* [Records supplied]:
"""

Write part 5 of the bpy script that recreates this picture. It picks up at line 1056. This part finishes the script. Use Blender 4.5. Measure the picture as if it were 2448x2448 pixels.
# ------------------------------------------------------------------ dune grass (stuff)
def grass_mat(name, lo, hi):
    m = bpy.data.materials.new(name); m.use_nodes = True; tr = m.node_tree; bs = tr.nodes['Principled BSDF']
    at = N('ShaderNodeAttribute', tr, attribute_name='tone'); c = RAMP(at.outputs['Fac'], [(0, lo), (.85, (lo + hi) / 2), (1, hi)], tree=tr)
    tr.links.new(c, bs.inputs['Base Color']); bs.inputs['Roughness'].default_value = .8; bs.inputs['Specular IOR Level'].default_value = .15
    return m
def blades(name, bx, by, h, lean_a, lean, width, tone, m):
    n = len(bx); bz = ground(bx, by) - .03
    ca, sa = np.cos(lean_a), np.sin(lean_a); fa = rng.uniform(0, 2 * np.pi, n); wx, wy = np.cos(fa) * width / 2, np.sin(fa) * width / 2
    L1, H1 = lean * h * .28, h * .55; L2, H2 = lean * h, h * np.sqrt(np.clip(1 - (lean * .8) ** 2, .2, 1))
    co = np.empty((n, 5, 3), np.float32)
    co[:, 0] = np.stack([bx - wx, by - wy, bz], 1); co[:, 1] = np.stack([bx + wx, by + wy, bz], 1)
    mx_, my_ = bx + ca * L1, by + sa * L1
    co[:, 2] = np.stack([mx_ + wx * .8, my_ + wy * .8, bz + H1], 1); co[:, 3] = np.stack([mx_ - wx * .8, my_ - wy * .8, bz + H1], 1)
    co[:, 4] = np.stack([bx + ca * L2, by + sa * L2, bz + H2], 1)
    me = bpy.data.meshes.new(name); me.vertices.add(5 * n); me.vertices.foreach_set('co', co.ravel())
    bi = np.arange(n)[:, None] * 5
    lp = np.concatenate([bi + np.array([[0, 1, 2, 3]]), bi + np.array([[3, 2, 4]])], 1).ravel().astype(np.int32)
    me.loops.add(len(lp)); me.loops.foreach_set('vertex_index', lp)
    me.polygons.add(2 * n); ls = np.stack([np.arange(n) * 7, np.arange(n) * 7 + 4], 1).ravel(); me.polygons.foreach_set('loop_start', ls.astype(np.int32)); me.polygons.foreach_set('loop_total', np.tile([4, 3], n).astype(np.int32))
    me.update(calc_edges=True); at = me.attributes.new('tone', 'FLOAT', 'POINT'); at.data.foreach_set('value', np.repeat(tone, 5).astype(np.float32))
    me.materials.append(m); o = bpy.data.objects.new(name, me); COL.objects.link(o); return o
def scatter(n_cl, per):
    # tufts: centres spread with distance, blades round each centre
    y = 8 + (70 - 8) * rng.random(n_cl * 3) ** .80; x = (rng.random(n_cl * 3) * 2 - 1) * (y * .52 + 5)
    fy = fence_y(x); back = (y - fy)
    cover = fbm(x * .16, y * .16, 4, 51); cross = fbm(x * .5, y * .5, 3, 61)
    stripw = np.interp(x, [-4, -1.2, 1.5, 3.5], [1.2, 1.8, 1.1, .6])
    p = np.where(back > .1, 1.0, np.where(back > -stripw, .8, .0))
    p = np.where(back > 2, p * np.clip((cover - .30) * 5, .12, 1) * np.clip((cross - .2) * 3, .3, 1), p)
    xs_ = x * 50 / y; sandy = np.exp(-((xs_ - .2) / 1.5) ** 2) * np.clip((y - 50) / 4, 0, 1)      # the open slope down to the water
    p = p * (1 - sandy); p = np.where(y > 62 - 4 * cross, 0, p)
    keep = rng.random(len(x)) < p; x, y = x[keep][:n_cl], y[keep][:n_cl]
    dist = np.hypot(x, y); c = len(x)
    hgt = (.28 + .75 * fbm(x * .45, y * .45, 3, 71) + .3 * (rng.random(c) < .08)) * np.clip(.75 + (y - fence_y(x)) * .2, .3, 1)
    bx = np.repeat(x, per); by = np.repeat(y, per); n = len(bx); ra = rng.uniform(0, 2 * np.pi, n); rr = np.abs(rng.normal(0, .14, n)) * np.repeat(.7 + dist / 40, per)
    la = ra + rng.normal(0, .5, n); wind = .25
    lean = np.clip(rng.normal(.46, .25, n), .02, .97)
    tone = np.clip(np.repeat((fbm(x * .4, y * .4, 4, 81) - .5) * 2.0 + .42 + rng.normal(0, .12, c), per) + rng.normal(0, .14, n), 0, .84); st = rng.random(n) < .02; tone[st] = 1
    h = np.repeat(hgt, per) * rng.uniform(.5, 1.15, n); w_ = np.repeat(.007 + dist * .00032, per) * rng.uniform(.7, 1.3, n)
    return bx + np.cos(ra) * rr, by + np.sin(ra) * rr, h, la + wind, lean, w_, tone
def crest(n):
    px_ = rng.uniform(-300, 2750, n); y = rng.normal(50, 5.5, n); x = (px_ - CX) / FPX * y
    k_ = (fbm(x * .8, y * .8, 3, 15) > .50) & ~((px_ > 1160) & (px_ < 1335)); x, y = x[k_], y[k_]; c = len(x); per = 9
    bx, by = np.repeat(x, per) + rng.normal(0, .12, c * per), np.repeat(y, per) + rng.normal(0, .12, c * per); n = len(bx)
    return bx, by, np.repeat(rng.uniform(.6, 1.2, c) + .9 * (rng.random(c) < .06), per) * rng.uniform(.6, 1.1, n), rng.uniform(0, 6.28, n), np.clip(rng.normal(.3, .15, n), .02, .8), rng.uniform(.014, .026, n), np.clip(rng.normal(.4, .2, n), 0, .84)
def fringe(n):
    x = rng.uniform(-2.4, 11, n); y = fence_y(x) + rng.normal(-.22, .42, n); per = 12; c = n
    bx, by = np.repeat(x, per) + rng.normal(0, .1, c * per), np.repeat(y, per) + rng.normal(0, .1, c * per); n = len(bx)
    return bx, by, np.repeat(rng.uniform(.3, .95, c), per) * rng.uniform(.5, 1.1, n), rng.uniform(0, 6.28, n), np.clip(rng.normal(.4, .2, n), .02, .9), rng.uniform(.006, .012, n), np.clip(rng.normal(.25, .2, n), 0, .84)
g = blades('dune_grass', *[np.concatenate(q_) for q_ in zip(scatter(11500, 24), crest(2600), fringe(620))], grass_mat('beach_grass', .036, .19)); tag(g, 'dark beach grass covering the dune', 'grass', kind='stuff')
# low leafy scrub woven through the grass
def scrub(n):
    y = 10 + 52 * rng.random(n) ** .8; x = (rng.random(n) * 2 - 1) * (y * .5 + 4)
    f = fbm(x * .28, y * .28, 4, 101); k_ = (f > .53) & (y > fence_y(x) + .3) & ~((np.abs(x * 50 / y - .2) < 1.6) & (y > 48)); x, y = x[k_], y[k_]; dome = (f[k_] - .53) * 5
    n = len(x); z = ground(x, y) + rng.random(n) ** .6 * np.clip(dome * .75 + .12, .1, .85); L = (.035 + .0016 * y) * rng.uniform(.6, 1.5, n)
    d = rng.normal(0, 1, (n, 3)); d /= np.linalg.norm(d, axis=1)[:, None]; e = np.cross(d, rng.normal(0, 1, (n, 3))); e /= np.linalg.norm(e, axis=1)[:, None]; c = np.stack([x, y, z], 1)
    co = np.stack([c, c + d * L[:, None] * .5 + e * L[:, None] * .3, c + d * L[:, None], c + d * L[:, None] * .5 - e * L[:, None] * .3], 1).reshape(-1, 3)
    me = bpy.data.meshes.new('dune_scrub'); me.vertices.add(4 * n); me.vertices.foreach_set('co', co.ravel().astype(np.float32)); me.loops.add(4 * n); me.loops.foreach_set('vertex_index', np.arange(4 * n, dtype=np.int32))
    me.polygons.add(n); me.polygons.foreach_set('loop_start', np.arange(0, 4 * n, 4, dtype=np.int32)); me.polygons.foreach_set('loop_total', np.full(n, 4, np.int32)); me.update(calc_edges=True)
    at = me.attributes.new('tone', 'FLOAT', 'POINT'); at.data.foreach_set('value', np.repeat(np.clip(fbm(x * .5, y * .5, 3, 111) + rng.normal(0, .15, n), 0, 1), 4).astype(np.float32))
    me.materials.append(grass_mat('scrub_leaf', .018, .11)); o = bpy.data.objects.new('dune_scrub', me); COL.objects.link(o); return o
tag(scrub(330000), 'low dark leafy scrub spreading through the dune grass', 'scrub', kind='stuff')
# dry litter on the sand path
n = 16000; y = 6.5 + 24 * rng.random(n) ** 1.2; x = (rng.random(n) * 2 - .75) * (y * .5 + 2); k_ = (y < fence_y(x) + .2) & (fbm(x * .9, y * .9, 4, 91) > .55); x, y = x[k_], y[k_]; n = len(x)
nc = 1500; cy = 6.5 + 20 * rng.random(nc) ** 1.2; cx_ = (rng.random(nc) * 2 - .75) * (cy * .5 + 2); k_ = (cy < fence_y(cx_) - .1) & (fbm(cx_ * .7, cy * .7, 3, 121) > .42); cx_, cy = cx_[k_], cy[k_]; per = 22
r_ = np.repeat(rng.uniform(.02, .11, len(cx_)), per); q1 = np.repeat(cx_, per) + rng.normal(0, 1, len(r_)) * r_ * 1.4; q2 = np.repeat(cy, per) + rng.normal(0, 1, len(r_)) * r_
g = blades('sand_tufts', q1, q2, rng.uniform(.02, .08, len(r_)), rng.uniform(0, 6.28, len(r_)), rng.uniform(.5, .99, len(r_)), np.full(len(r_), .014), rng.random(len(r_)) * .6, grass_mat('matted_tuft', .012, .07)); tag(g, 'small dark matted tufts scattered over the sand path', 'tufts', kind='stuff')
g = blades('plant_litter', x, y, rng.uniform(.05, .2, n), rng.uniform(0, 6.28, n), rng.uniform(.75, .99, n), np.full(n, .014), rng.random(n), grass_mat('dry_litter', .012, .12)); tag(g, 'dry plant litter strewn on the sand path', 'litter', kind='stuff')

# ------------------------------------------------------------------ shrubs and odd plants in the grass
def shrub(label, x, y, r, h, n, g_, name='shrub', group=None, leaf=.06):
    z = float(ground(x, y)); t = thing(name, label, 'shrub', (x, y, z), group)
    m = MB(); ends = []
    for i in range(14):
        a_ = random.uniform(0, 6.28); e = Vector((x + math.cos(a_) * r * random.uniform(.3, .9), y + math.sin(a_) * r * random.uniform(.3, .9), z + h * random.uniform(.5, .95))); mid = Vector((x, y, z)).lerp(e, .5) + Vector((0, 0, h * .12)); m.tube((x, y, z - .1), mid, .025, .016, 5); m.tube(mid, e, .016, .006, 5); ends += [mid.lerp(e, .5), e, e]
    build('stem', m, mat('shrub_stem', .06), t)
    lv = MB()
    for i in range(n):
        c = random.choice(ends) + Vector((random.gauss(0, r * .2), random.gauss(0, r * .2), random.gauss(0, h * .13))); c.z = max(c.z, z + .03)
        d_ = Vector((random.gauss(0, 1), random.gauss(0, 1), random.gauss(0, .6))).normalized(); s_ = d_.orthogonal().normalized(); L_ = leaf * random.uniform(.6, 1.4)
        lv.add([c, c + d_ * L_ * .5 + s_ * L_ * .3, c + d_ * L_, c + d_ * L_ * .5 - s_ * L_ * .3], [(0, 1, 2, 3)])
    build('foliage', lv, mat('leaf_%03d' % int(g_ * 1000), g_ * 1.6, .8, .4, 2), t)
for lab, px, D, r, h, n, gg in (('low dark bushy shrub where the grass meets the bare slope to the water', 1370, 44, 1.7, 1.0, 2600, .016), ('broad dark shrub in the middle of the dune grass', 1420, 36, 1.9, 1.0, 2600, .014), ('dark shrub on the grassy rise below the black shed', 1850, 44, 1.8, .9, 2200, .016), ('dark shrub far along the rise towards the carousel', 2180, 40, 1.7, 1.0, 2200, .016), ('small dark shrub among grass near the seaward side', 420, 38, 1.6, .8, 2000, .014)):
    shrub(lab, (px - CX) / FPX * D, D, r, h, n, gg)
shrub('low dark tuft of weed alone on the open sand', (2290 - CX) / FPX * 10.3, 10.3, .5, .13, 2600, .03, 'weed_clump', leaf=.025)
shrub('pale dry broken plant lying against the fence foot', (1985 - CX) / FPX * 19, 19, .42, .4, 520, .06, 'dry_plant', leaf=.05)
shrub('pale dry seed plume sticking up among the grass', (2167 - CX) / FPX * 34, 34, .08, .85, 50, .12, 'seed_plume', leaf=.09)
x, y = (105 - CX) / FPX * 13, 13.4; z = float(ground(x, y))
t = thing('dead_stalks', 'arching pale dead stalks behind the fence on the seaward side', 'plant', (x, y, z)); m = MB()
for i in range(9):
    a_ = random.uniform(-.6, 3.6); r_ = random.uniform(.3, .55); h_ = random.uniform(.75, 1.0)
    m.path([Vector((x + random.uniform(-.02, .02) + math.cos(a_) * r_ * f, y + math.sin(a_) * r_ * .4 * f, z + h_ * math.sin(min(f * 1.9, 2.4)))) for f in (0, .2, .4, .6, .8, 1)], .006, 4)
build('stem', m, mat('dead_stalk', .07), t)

"""
"""

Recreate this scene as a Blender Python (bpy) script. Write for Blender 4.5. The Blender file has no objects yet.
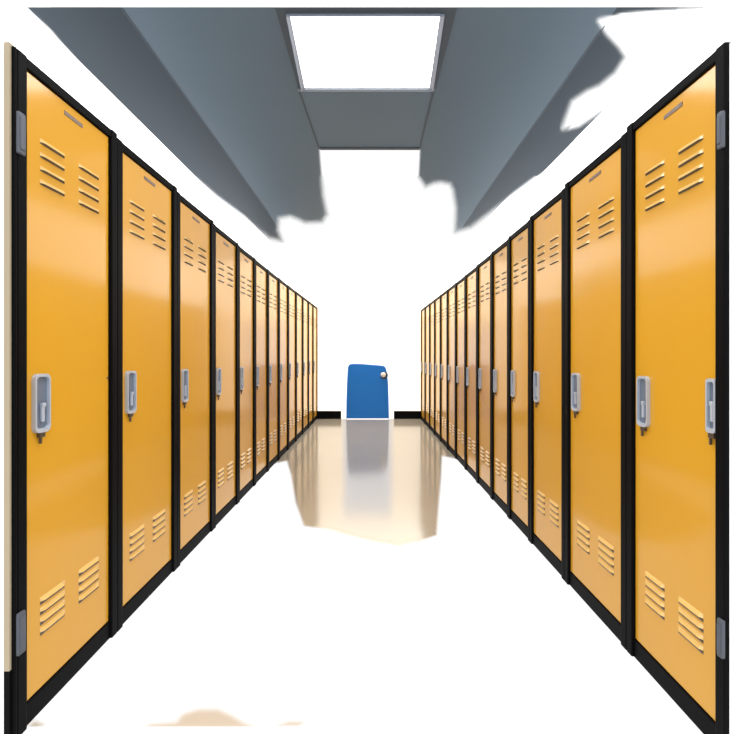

"""
"""

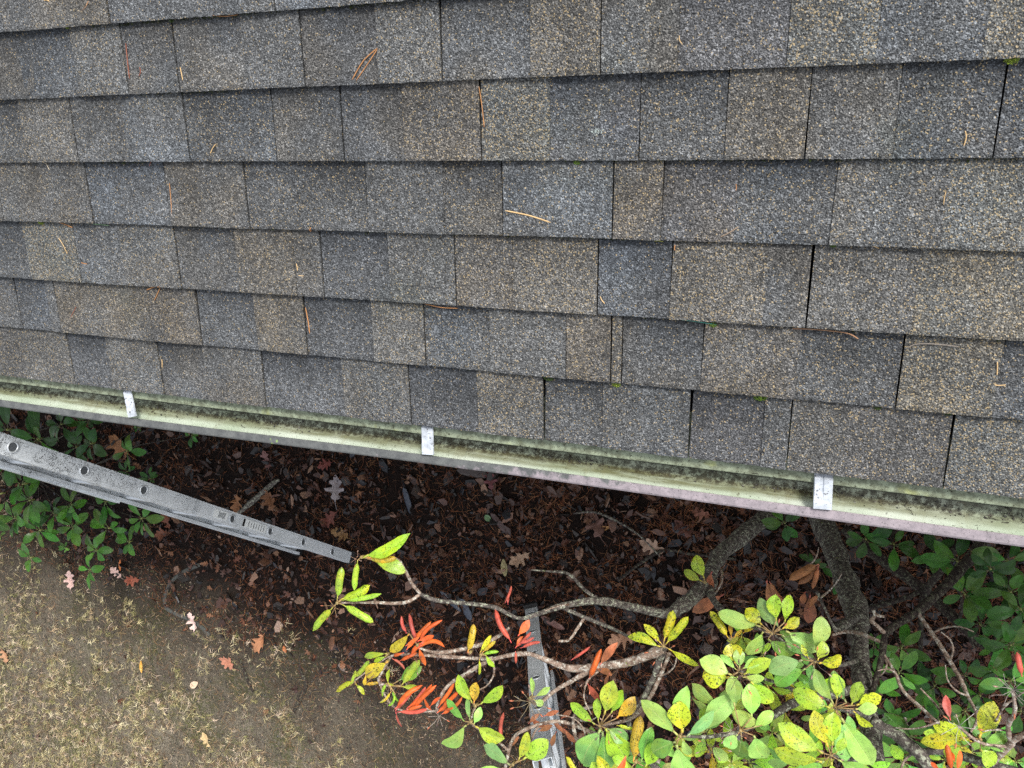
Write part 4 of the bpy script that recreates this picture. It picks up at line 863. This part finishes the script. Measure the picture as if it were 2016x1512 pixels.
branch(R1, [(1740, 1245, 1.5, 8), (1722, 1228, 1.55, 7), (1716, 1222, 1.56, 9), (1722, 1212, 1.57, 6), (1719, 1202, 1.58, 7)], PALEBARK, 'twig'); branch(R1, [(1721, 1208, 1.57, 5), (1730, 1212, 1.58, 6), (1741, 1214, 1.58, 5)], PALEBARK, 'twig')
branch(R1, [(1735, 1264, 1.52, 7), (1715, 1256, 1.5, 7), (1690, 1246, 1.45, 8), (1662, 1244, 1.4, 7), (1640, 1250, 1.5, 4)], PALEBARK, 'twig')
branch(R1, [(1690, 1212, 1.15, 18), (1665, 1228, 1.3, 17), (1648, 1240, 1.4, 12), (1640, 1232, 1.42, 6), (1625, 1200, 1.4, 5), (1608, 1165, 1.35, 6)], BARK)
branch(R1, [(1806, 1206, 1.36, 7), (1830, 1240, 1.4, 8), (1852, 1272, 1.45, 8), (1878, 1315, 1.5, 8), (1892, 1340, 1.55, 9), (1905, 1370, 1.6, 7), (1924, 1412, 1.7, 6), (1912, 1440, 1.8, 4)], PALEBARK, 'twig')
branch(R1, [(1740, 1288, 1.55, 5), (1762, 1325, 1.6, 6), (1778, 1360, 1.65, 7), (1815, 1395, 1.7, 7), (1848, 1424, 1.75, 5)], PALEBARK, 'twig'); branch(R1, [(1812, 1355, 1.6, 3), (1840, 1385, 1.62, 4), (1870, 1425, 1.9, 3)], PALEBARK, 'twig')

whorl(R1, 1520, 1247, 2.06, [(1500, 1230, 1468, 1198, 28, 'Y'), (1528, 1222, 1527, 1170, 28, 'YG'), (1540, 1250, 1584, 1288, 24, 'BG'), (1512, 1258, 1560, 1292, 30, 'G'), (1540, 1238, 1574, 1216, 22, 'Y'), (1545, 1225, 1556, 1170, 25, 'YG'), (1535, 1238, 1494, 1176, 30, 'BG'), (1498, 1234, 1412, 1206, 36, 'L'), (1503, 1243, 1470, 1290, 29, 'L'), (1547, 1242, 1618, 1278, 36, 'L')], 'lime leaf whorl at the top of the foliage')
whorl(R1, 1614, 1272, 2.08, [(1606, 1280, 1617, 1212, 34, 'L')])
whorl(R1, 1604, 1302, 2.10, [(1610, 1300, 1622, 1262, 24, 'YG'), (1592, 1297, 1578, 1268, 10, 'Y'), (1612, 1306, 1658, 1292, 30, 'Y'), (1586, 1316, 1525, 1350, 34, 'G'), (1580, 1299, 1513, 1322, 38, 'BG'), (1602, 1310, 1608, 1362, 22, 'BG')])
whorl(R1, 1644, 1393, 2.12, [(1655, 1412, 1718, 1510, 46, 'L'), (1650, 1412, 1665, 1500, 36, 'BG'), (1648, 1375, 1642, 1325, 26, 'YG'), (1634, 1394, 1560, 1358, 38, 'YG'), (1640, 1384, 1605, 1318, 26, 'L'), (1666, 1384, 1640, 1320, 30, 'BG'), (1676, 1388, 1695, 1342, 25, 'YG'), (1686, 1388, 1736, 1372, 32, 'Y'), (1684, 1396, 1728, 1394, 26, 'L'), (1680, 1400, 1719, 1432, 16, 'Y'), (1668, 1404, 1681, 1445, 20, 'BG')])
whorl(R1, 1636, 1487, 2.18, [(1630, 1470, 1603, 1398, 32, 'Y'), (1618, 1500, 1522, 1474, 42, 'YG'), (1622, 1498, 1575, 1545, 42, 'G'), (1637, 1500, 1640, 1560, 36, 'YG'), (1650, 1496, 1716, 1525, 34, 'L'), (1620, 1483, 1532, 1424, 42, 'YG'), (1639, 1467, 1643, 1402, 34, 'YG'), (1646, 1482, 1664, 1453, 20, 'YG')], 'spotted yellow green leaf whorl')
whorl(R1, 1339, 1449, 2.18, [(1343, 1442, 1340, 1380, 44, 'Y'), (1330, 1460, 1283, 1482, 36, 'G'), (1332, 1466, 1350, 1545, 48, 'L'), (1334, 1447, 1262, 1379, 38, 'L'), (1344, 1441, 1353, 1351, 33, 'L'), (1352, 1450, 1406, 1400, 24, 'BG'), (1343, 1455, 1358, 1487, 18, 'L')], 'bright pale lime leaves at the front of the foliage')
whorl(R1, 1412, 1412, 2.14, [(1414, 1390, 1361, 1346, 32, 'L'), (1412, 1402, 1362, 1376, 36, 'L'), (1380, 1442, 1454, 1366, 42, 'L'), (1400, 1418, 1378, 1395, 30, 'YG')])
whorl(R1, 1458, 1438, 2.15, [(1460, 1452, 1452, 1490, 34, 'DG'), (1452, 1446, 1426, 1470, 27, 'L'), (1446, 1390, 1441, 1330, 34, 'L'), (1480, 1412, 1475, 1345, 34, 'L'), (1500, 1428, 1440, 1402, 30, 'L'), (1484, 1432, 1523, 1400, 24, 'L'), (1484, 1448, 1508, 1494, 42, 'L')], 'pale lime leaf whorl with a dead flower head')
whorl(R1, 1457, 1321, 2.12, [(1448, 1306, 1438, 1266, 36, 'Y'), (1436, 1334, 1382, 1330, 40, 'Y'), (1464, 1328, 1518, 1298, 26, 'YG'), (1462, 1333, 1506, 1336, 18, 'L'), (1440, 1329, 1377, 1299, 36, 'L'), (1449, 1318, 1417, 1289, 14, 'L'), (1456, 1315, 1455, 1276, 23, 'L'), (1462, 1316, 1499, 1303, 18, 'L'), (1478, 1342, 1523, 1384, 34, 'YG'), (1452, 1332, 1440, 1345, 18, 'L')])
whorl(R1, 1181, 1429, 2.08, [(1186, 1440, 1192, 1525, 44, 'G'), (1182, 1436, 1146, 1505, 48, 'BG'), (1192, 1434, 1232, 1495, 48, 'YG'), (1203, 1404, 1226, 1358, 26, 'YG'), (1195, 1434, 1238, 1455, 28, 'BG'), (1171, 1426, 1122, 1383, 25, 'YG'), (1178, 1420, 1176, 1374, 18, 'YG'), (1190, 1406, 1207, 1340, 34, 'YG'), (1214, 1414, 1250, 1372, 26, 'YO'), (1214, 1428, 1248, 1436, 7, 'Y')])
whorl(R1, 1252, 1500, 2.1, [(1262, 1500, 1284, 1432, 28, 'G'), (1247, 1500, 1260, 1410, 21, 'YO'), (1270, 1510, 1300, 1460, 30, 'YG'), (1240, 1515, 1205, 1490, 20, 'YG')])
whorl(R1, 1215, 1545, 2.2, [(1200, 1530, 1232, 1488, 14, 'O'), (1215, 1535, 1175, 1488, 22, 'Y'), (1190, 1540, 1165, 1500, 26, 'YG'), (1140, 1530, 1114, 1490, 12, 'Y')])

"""

* [The task]: Give the count of lines containing "Blender", with no added text.

* [Answer for this exercise]: 2